I’m concentrating on female responses I had to this subject because they were so extreme. Male friends were either just dismissive or lapsed into laddishness. The worst reaction I ever had to my 20-year-old girlfriend was a male friend taking me to one side at a party and giving me an enthusiastic congratulatory handshake. The horror!
There are communication problems caused by the age-gap — when I dated a younger woman I tended not to discuss anything that happened before the Teenage Mutant Ninja Turtles — but every relationship involves unshared areas of the mind. There are, I’ll admit, difficult moments. It was slightly wince-making when I relaxed with a post-coital cigarette and she did revision.
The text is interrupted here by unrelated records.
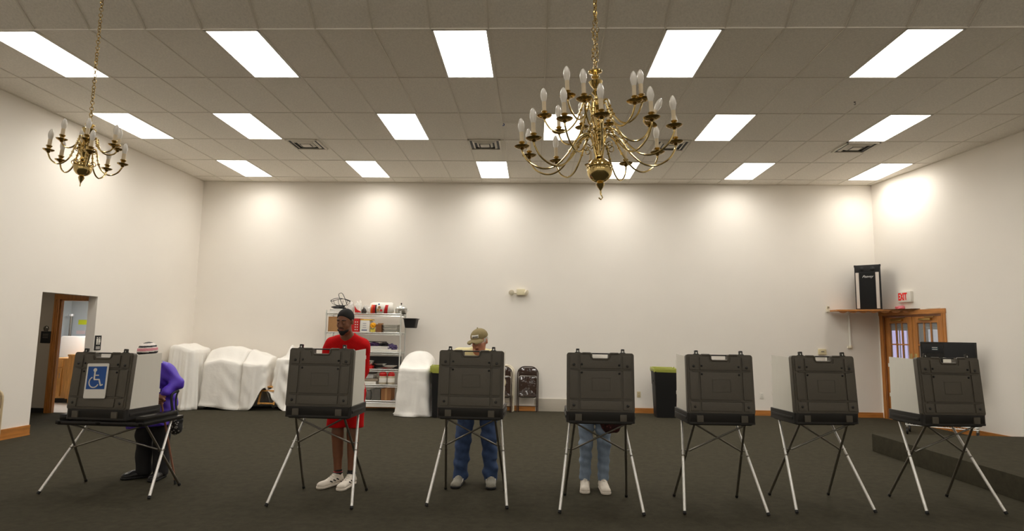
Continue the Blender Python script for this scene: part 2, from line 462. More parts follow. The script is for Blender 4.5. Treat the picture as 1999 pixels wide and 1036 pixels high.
b = BM(); bxa(b, 0.0, DW, 0, TL, 0, 0.02); finish('threshold', b, M_oakx, D1, smooth=False)
lw = (DW - 0.06) / 2 - 0.003
for s in (0, 1):
    ox = 0.03 + s * (lw + 0.006)
    st_, tr, brl = 0.115, 0.12, 0.24
    zt = RZ - 0.035; ya, yb = 0.02, 0.062
    b = BM()
    bxa(b, ox, ox + st_, ya, yb, 0.012, zt, bev=0.003); bxa(b, ox + lw - st_, ox + lw, ya, yb, 0.012, zt, bev=0.003)
    leaf = finish('door_leaf', b, M_oak, D1)
    b = BM(); bxa(b, ox + st_, ox + lw - st_, ya, yb, zt - tr, zt); bxa(b, ox + st_, ox + lw - st_, ya, yb, 0.012, brl); finish('rail', b, M_oakx, leaf, smooth=False)
    gx0, gx1, gz0, gz1 = ox + st_, ox + lw - st_, brl, zt - tr
    nc, nr = 3, 4
    cwid = (gx1 - gx0) / nc; rh = (gz1 - gz0) / nr
    for i in range(1, nc):
        b = BM(); bxa(b, gx0 + i * cwid - 0.012, gx0 + i * cwid + 0.012, ya + 0.006, yb - 0.006, gz0, gz1); finish('muntin', b, M_oak, leaf, smooth=False)
    for j in range(1, nr):
        b = BM(); bxa(b, gx0, gx1, ya + 0.005, yb - 0.005, gz0 + j * rh - 0.012, gz0 + j * rh + 0.012); finish('muntin', b, M_oakx, leaf, smooth=False)
    for i in range(nc):
        for j in range(nr):
            b = BM(); bxa(b, gx0 + i * cwid + 0.012, gx0 + (i + 1) * cwid - 0.012, 0.039, 0.043, gz0 + j * rh + 0.012, gz0 + (j + 1) * rh - 0.012); finish('pane', b, M_glass, leaf, smooth=False)
    hx = ox + lw - 0.055 if s == 0 else ox + 0.055
    b = BM(); bxa(b, hx - 0.035, hx + 0.035, ya - 0.006, ya, 1.02, 1.28, bev=0.002); finish('push_plate', b, M_brass, leaf)
    b = BM(); tube(b, bez([(hx, ya, 1.02), (hx, ya - 0.06, 1.03), (hx, ya - 0.06, 1.13), (hx, ya, 1.14)], 6), 0.01); finish('handle', b, M_brass, leaf)
    b = BM(); cx = ox + lw * 0.5; bxa(b, cx - 0.14, cx + 0.14, ya - 0.05, ya, zt - 0.075, zt - 0.038, bev=0.01); bxa(b, cx - 0.02, cx + 0.2, ya - 0.03, ya - 0.015, zt - 0.02, zt - 0.008)
    finish('closer', b, M_brassd, leaf)
# passage outside the french doors with a daylit window
b = BM(); bxa(b, 7.0, 13, 15.2, 15.3, 0, 2.6); bxa(b, 12, 12.1, 10.0, 15.3, 0, 2.6); struct('wall_passage', b, M_grey, smooth=False)
b = BM(); prism(b, [(7.12, 12.45), (7.32, 10.8), (13, 10.2), (13, 15.3), (7.0, 15.3)], -0.05, 0); struct('floor_passage', b, M_vtile, smooth=False)
b = BM(); prism(b, [(7.12, 12.45), (7.32, 10.8), (13, 10.2), (13, 15.3), (7.0, 15.3)], 2.6, 2.65); struct('ceiling_passage', b, M_grey, smooth=False)
W2 = bpy.data.objects.new('window_1', None); COL.objects.link(W2); W2['kind'] = 'structure'; W2.location = (8.66, 15.19, 0.5)
for i in range(2):
    b = BM(); bxa(b, i * 0.19 + 0.01, i * 0.19 + 0.175, -0.01, 0.0, 0.02, 1.26); finish('pane', b, M_lavender, W2, smooth=False)
b = BM(); bxa(b, -0.04, 0.42, -0.03, 0, 1.26, 1.31); bxa(b, -0.04, 0.42, -0.05, 0, -0.03, 0.01); bxa(b, -0.05, 0.0, -0.03, 0, 0, 1.3); bxa(b, 0.176, 0.198, -0.03, 0, 0, 1.3); bxa(b, 0.38, 0.43, -0.03, 0, 0, 1.3); finish('window_frame', b, M_white, W2, smooth=False)
W3 = bpy.data.objects.new('window_2', None); COL.objects.link(W3); W3['kind'] = 'structure'; W3.location = (9.52, 15.19, 0.5)
b = BM(); bxa(b, 0, 0.46, -0.01, 0, 0.0, 1.30); finish('pane', b, mat('grey_daylit_window', (176, 176, 184), 0.5, emit=0.8), W3, smooth=False)
b = BM(); bxa(b, -0.05, 0.51, -0.03, 0, 1.30, 1.36); bxa(b, -0.05, 0.51, -0.05, 0, -0.04, 0.0); bxa(b, -0.05, 0, -0.03, 0, 0, 1.3); bxa(b, 0.46, 0.51, -0.03, 0, 0, 1.3); finish('window_frame', b, M_white, W3, smooth=False)

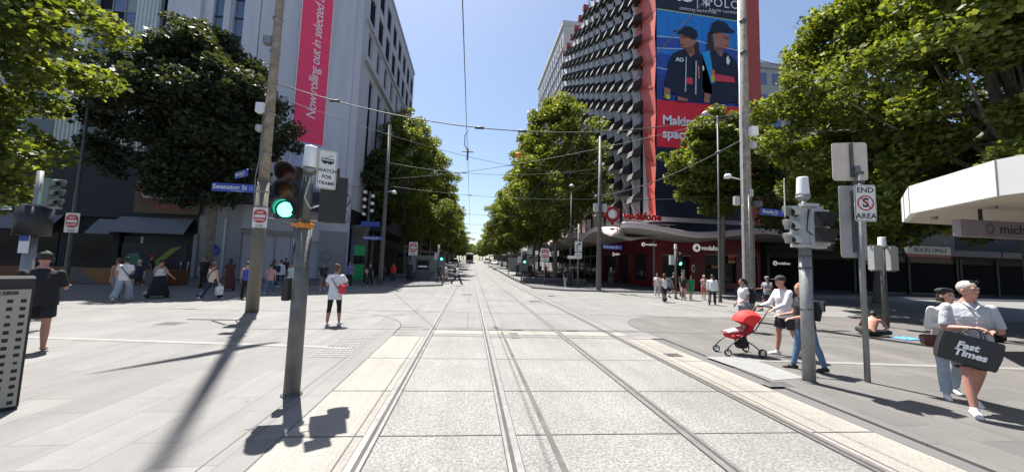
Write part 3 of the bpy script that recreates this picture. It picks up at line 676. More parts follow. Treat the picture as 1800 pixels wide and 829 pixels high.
for (x0, z0, x1, z1) in ((0, 24.15, 4, 24.3), (4, 24.15, Wb, 23.5), (0, 22.95, 3.5, 23.2), (0, 21.0, 3, 20.7), (6, 20.4, Wb, 20.1)):
    court.add([(x0, -.036, z0), (x1, -.036, z1), (x1, -.036, z1+.1), (x0, -.036, z0+.1)], [(0, 1, 2, 3)], 3)
for k in range(10):   # net
    for (xa, xb) in ((0, 1.7), (7.9, Wb), (5.6, 6.9)):
        z = 18.0+k*.25; court.add([(xa, -.037, z), (xb, -.037, z), (xb, -.037, z+.05), (xa, -.037, z+.05)], [(0, 1, 2, 3)], 4)
for k in range(38): 
    x = k*.25
    if x < 1.7 or 5.6 < x < 6.9 or x > 7.9: court.add([(x, -.038, 17.9), (x+.05, -.038, 17.9), (x+.05, -.038, 20.3), (x, -.038, 20.3)], [(0, 1, 2, 3)], 4)
court.add([(5.6, -.04, 20.5), (Wb, -.04, 20.05), (Wb, -.04, 20.5), (5.6, -.04, 20.95)], [(0, 1, 2, 3)], 3)
for k in range(1, 8): court.add([(k*1.175-.012, -.0385, 17.87), (k*1.175+.012, -.0385, 17.87), (k*1.175+.012, -.0385, 26.6), (k*1.175-.012, -.0385, 26.6)], [(0, 1, 2, 3)], 1)
court.build("panel_picture", [C("p_blue", (.01, .20, .62), .6).name, C("p_blue2", (.02, .07, .36), .6).name, C("p_lime", (.45, .55, .25)).name, C("p_line", (.45, .55, .72)).name, "navy"], bb)
def flatfig(polys, name):
    b = MB(); mats = []; 
    for i, (pts, m) in enumerate(polys):
        if m not in mats: mats.append(m)
        b.prism(pts, .012, (0, -.06-.014*i, 0), mats.index(m))
    return b.build(name, mats, bb)
C("p_skin", (.42, .17, .11)); C("p_navy", (.006, .010, .032)); C("p_hair", (.04, .02, .015)); C("p_coral", (.72, .05, .09)); C("p_cyan", (.02, .32, .72)); C("p_orange", (.75, .18, .05)); C("p_shade", (.22, .08, .055)); C("p_lip", (.35, .06, .06)); C("p_lime2", (.55, .62, .05))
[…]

And it was awkward when her parents — I felt deliberately — encouraged me to share, in front of her, reminiscences about decimalisation. But all relationships are difficult and both partners being the same age is hardly a guarantee of success.
It worries me that anti-age-gap prejudice assumes youth and beauty to be intrinsically more valuable than experience and its hopefully resulting wisdom, and thus the younger partner is always somehow perceived as getting the spiky end of the pineapple. Is the physical — the obvious — always the greater prize? We’ve accrued enough common sense and compassion to accept interracial relationships and, more recently, civil partnerships; maybe it’s time to broaden our minds a little farther and accept that love should always have our respect, even if we think its participants ill matched in years.